株式投資とはつまるところ、投資家が企業の収益性や競争力、ビジネスモデルなどを自分なりに評価しながら、その将来的な企業価値(経済価値)にお金を投じることを言います。投資家による評価の総体が「株価」というかたちで表されるわけですが、株価が常に企業価値を正確に反映しているかといえば、そうとも限りません。

たとえば高い技術力や安定した収益基盤をもつ伝統企業でも、認知度の低さなどから過小評価されている場合があります。反対に、人気製品や店舗展開の拡大が目立つ新興企業が、投資家の大きな期待を集めて過大評価されることもあるでしょう。こうしたケースでは、株価の水準が本来的な企業価値に比べて安くなったり、高くなったりしていることが考えられます

一時的に安くなったり高くなったりした株価も、中長期的にみれば本来的な企業価値に見合った「適正な株価」に落ち着いていくことが少なくありません。つまり、現時点で適正な株価より安い(割安な)銘柄を見つけて投資することができれば、それが将来的に適正な株価まで戻る(値上がりする)可能性は高く、収益を得るチャンスが大きく広がるわけです。

とは言っても、ある銘柄の適正な株価を割り出すことは容易ではありません。そこで、株価が割安かどうかを判断する場合には、企業の利益や自己資本などに対して現在の株価がどのような水準にあるかを示す「株価指標」を用いるのが一般的です。株価指標のなかでも代表的なものが「PER」(株価収益率)と「PBR」(株価純資産倍率)で、それぞれ以下の計算式で算出されます。

PER(単位:倍)=株価÷EPS(1株あたり純利益)
※EPS=予想連結純利益÷発行済み株式数

PBR(単位:倍)=株価÷1株あたり自己資本
※1株あたり自己資本=自己資本÷発行済み株式数

倍率が低くなっている理由は何か

株価を利益で割って求めるPERは、企業が稼ぎ出す1年間の利益の何倍まで、現在の株価が買われているかを表します。これを投資家サイドから見ると、当初の投資額を回収するのに何年分の利益が必要かを計算していることになります。当然のことながら、投資額の回収に30年かかる銘柄(=PERが30倍)よりも、15年で済む銘柄(=PERが15倍)の方が割安であると考えることができます。

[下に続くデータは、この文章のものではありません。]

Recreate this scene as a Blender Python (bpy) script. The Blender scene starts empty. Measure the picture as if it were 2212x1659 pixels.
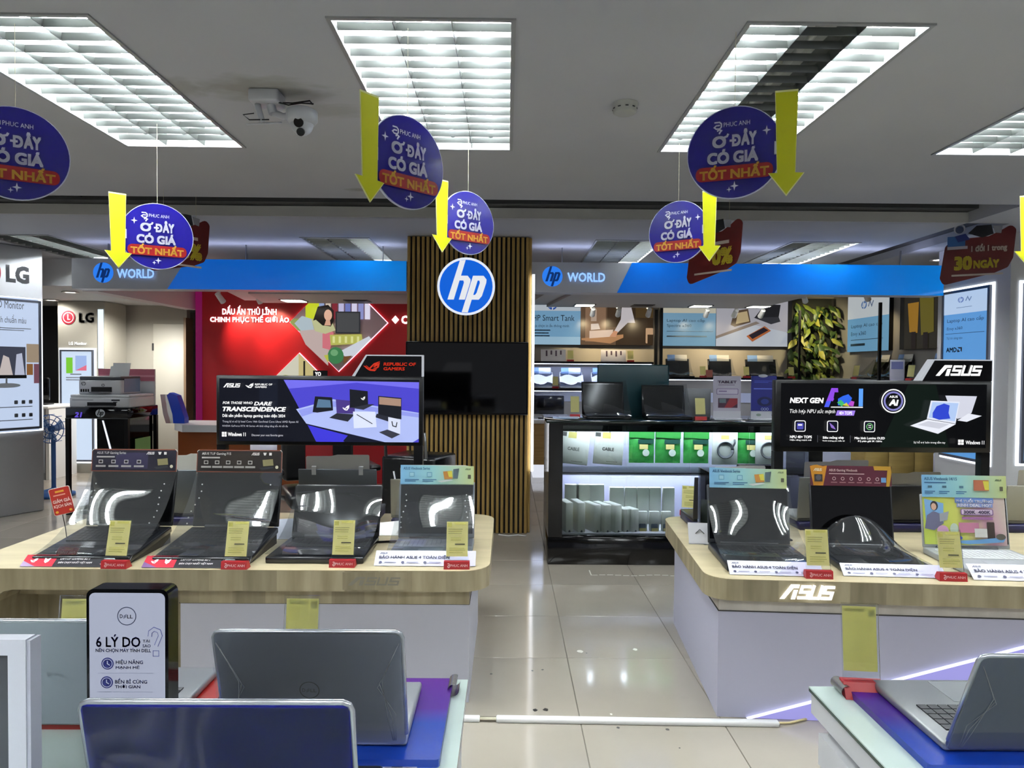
import bpy, bmesh, math, random
from mathutils import Vector, Matrix, Euler
random.seed(7)
S = bpy.context.scene
COL = S.collection
R = math.radians
PI = math.pi

# ---------------------------------------------------------------- camera
FPX = 1500.0
CAMZ = 1.4
YAW = math.atan((1106 - 1095) / FPX)
PITCH = math.atan((829.5 - 795) / FPX)
ROLL = R(0.45)
cam_d = bpy.data.cameras.new('camera')
cam = bpy.data.objects.new('camera', cam_d)
COL.objects.link(cam)
cam_d.sensor_fit = 'HORIZONTAL'
cam_d.sensor_width = 36
cam_d.lens = FPX / 2212 * 36
cam_d.clip_start = 0.05
CAM_ROT = Matrix.Rotation(-YAW, 3, 'Z') @ Matrix.Rotation(PI / 2 - PITCH, 3, 'X') @ Matrix.Rotation(ROLL, 3, 'Z')
cam.rotation_euler = CAM_ROT.to_euler()
cam.location = (0, 0, CAMZ)
S.camera = cam

# ---------------------------------------------------------------- world and exposure
w = bpy.data.worlds.new('world')
S.world = w
w.use_nodes = True
w.node_tree.nodes['Background'].inputs[0].default_value = (0.5, 0.52, 0.58, 1)
w.node_tree.nodes['Background'].inputs[1].default_value = 0.45
S.view_settings.view_transform = 'Standard'
S.view_settings.look = 'None'
S.view_settings.gamma = 1
S.view_settings.use_curve_mapping = False
S.view_settings.exposure = 0.05
S.cycles.sample_clamp_indirect = 8.0
S.cycles.caustics_reflective = True
S.cycles.max_bounces = 7
S.cycles.diffuse_bounces = 4
S.cycles.glossy_bounces = 4
S.cycles.transmission_bounces = 4
S.cycles.transparent_max_bounces = 16
S.cycles.adaptive_threshold = 0.04
S.cycles.use_light_tree = False
TUBE_POWER = 135.0        # radiance of a lit fluorescent tube


def ray(px, py):
    return CAM_ROT @ Vector(((px - 1106) / FPX, -(py - 829.5) / FPX, -1))


def at(px, py, Y):
    """world point seen at pixel (px,py) at distance Y into the room"""
    d = ray(px, py)
    return Vector((0, 0, CAMZ)) + d * (Y / d.y)


def onz(px, py, z):
    """world point seen at pixel (px,py) lying at height z"""
    d = ray(px, py)
    return Vector((0, 0, CAMZ)) + d * ((z - CAMZ) / d.z)


# ---------------------------------------------------------------- materials
def lin(c):
    return c / 12.92 if c <= 0.04045 else ((c + 0.055) / 1.055) ** 2.4


def rgb(h):
    h = h.lstrip('#')
    return tuple(lin(int(h[i:i + 2], 16) / 255) for i in (0, 2, 4)) + (1,)


MATS = {}


def mat(col, rough=0.5, metal=0.0, emit=0.0, spec=0.5, coat=0.0):
    key = ('p', col, rough, metal, emit, spec, coat)
    if key in MATS:
        return MATS[key]
    m = bpy.data.materials.new('m_' + col.strip('#'))
    m.use_nodes = True
    b = m.node_tree.nodes['Principled BSDF']
    b.inputs['Base Color'].default_value = rgb(col)
    b.inputs['Roughness'].default_value = rough
    b.inputs['Metallic'].default_value = metal
    b.inputs['Specular IOR Level'].default_value = spec
    b.inputs['Coat Weight'].default_value = coat
    b.inputs['Coat Roughness'].default_value = 0.03
    if emit:
        b.inputs['Emission Color'].default_value = rgb(col)
        b.inputs['Emission Strength'].default_value = emit
    MATS[key] = m
    return m


def lit(col, k=1.0):
    """backlit film: hardly any body colour, gives off its own colour"""
    key = ('e', col, k)
    if key in MATS:
        return MATS[key]
    m = bpy.data.materials.new('lit_' + col.strip('#'))
    m.use_nodes = True
    b = m.node_tree.nodes['Principled BSDF']
    c = rgb(col)
    b.inputs['Base Color'].default_value = (c[0] * .1, c[1] * .1, c[2] * .1, 1)
    b.inputs['Roughness'].default_value = 0.25
    b.inputs['Specular IOR Level'].default_value = 0.2
    b.inputs['Emission Color'].default_value = c
    b.inputs['Emission Strength'].default_value = k
    if k < 2.5:
        m.cycles.emission_sampling = 'NONE'
    MATS[key] = m
    return m


def clear(name, tint=(1, 1, 1), ior=1.45, rough=0.02, haze=0.0, hazecol=(0.8, 0.85, 0.9)):
    """thin clear sheet: see-through with a Fresnel gloss, optional milky share"""
    key = ('c', name)
    if key in MATS:
        return MATS[key]
    m = bpy.data.materials.new(name)
    m.use_nodes = True
    nt = m.node_tree
    nt.nodes.clear()
    o = nt.nodes.new('ShaderNodeOutputMaterial')
    t = nt.nodes.new('ShaderNodeBsdfTransparent')
    t.inputs[0].default_value = (*tint, 1)
    g = nt.nodes.new('ShaderNodeBsdfGlossy')
    g.inputs['Roughness'].default_value = rough
    fr = nt.nodes.new('ShaderNodeFresnel')
    fr.inputs[0].default_value = ior
    mx = nt.nodes.new('ShaderNodeMixShader')
    nt.links.new(fr.outputs[0], mx.inputs[0])
    src = t
    if haze:
        df = nt.nodes.new('ShaderNodeBsdfDiffuse')
        df.inputs[0].default_value = (*hazecol, 1)
        m2 = nt.nodes.new('ShaderNodeMixShader')
        m2.inputs[0].default_value = haze
        nt.links.new(t.outputs[0], m2.inputs[1])
        nt.links.new(df.outputs[0], m2.inputs[2])
        src = m2
    nt.links.new(src.outputs[0], mx.inputs[1])
    nt.links.new(g.outputs[0], mx.inputs[2])
    nt.links.new(mx.outputs[0], o.inputs[0])
    MATS[key] = m
    return m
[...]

PBRの計算で出てくる自己資本とは、企業が解散したときに最後に残る価値と言うことができます。それを発行済み株式数で割った1株あたり自己資本は、いわば企業の解散時に株主へ返還される1株あたりの金額に相当します。株価を1株あたり自己資本で割って求めるPBRが1倍を下回っている場合、その銘柄は「いま買って、すぐに企業が解散すると、それだけで儲かる」ことになります。

すなわちPBRは、1倍を十分に超えているのが自然な姿なのです。何らかの事情でPBRが1倍を下回っていたり、1倍ちょうど近くまで下がってきた銘柄があれば、それらはいずれ通常の状態まで株価が戻る(上がる)可能性が高く、現在は割安と見ることができます。

このように、PERもPBRも基本的には倍率が低い方が割安と考えられますが、株価には将来の成長性が織り込まれているため、たとえばPERは成長産業の方が成熟産業よりも高くなりがちです。PBRが低い銘柄も、単に市場の過小評価が原因のケースもあれば、資本効率が悪くて完全に「ダメ企業」の烙印を押されたケースもあります。

株価が割安かどうかを判断する場合には、その銘柄のPERやPBRを同業他社と比較したり、業種ごとの平均値を確認するなど、複合的な視点から「倍率の理由」を探っていくことが大切です。

ご注意:「いま聞きたいQ&A」は、上記、掲載日時点の内容です。現状に即さない場合がありますが、ご了承ください。